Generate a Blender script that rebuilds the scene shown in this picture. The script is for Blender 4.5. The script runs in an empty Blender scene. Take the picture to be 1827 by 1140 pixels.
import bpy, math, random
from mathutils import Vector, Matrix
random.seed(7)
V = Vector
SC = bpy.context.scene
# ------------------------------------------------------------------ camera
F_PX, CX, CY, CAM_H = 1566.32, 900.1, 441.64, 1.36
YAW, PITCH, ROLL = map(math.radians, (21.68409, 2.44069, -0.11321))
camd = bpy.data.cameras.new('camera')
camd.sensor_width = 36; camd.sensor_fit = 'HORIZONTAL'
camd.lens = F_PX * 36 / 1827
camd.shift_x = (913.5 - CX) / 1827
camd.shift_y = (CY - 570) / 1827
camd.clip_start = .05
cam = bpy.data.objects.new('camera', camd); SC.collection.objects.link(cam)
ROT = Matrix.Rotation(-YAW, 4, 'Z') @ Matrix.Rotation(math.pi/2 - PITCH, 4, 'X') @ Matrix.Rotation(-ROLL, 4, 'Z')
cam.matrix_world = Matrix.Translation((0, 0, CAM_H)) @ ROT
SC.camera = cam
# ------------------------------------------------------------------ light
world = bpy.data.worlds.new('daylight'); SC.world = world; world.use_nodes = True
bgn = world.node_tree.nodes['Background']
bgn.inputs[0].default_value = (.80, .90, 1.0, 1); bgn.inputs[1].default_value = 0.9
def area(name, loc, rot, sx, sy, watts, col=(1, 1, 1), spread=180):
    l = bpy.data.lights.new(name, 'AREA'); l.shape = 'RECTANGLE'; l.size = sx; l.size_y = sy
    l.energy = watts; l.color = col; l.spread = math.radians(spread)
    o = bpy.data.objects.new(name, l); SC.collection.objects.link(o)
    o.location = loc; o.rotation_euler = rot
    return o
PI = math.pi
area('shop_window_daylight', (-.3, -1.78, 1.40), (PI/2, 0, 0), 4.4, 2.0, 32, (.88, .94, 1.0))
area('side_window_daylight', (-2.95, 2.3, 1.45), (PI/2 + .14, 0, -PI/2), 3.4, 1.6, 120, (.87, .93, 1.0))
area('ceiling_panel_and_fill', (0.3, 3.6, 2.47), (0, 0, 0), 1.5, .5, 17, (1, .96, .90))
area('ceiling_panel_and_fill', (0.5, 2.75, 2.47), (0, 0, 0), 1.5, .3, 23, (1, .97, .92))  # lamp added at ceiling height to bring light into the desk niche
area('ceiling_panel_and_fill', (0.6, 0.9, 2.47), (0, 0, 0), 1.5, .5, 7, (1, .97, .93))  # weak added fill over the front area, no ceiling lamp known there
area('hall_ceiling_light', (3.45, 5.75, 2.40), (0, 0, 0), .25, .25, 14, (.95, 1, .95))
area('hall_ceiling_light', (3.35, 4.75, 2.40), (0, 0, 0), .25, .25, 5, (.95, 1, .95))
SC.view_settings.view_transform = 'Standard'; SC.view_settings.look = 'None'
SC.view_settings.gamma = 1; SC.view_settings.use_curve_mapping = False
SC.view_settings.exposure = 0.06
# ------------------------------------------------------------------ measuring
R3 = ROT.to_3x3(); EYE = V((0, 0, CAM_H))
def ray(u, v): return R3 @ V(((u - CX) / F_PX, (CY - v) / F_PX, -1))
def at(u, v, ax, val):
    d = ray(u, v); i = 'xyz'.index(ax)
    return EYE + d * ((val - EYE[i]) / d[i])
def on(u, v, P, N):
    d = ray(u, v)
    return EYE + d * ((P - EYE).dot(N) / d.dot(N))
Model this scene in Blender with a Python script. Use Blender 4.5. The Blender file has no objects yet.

####################

_TASK INSTRUCTIONS:_
Retype the entries one by one, exactly.

_FINAL ANSWER:_
Generate a Blender script that rebuilds the scene shown in this picture. The script is for Blender 4.5. The script runs in an empty Blender scene. Take the picture to be 1827 by 1140 pixels.
import bpy, math, random
from mathutils import Vector, Matrix
random.seed(7)
V = Vector
SC = bpy.context.scene
# ------------------------------------------------------------------ camera
F_PX, CX, CY, CAM_H = 1566.32, 900.1, 441.64, 1.36
YAW, PITCH, ROLL = map(math.radians, (21.68409, 2.44069, -0.11321))
camd = bpy.data.cameras.new('camera')
camd.sensor_width = 36; camd.sensor_fit = 'HORIZONTAL'
camd.lens = F_PX * 36 / 1827
camd.shift_x = (913.5 - CX) / 1827
camd.shift_y = (CY - 570) / 1827
camd.clip_start = .05
cam = bpy.data.objects.new('camera', camd); SC.collection.objects.link(cam)
ROT = Matrix.Rotation(-YAW, 4, 'Z') @ Matrix.Rotation(math.pi/2 - PITCH, 4, 'X') @ Matrix.Rotation(-ROLL, 4, 'Z')
cam.matrix_world = Matrix.Translation((0, 0, CAM_H)) @ ROT
SC.camera = cam
# ------------------------------------------------------------------ light
world = bpy.data.worlds.new('daylight'); SC.world = world; world.use_nodes = True
bgn = world.node_tree.nodes['Background']
bgn.inputs[0].default_value = (.80, .90, 1.0, 1); bgn.inputs[1].default_value = 0.9
def area(name, loc, rot, sx, sy, watts, col=(1, 1, 1), spread=180):
    l = bpy.data.lights.new(name, 'AREA'); l.shape = 'RECTANGLE'; l.size = sx; l.size_y = sy
    l.energy = watts; l.color = col; l.spread = math.radians(spread)
    o = bpy.data.objects.new(name, l); SC.collection.objects.link(o)
    o.location = loc; o.rotation_euler = rot
    return o
PI = math.pi
area('shop_window_daylight', (-.3, -1.78, 1.40), (PI/2, 0, 0), 4.4, 2.0, 32, (.88, .94, 1.0))
area('side_window_daylight', (-2.95, 2.3, 1.45), (PI/2 + .14, 0, -PI/2), 3.4, 1.6, 120, (.87, .93, 1.0))
area('ceiling_panel_and_fill', (0.3, 3.6, 2.47), (0, 0, 0), 1.5, .5, 17, (1, .96, .90))
area('ceiling_panel_and_fill', (0.5, 2.75, 2.47), (0, 0, 0), 1.5, .3, 23, (1, .97, .92))  # lamp added at ceiling height to bring light into the desk niche
area('ceiling_panel_and_fill', (0.6, 0.9, 2.47), (0, 0, 0), 1.5, .5, 7, (1, .97, .93))  # weak added fill over the front area, no ceiling lamp known there
area('hall_ceiling_light', (3.45, 5.75, 2.40), (0, 0, 0), .25, .25, 14, (.95, 1, .95))
area('hall_ceiling_light', (3.35, 4.75, 2.40), (0, 0, 0), .25, .25, 5, (.95, 1, .95))
SC.view_settings.view_transform = 'Standard'; SC.view_settings.look = 'None'
SC.view_settings.gamma = 1; SC.view_settings.use_curve_mapping = False
SC.view_settings.exposure = 0.06
# ------------------------------------------------------------------ measuring
R3 = ROT.to_3x3(); EYE = V((0, 0, CAM_H))
def ray(u, v): return R3 @ V(((u - CX) / F_PX, (CY - v) / F_PX, -1))
def at(u, v, ax, val):
    d = ray(u, v); i = 'xyz'.index(ax)
    return EYE + d * ((val - EYE[i]) / d[i])
def on(u, v, P, N):
    d = ray(u, v)
    return EYE + d * ((P - EYE).dot(N) / d.dot(N))
Model this scene in Blender with a Python script. Use Blender 4.5. The Blender file has no objects yet.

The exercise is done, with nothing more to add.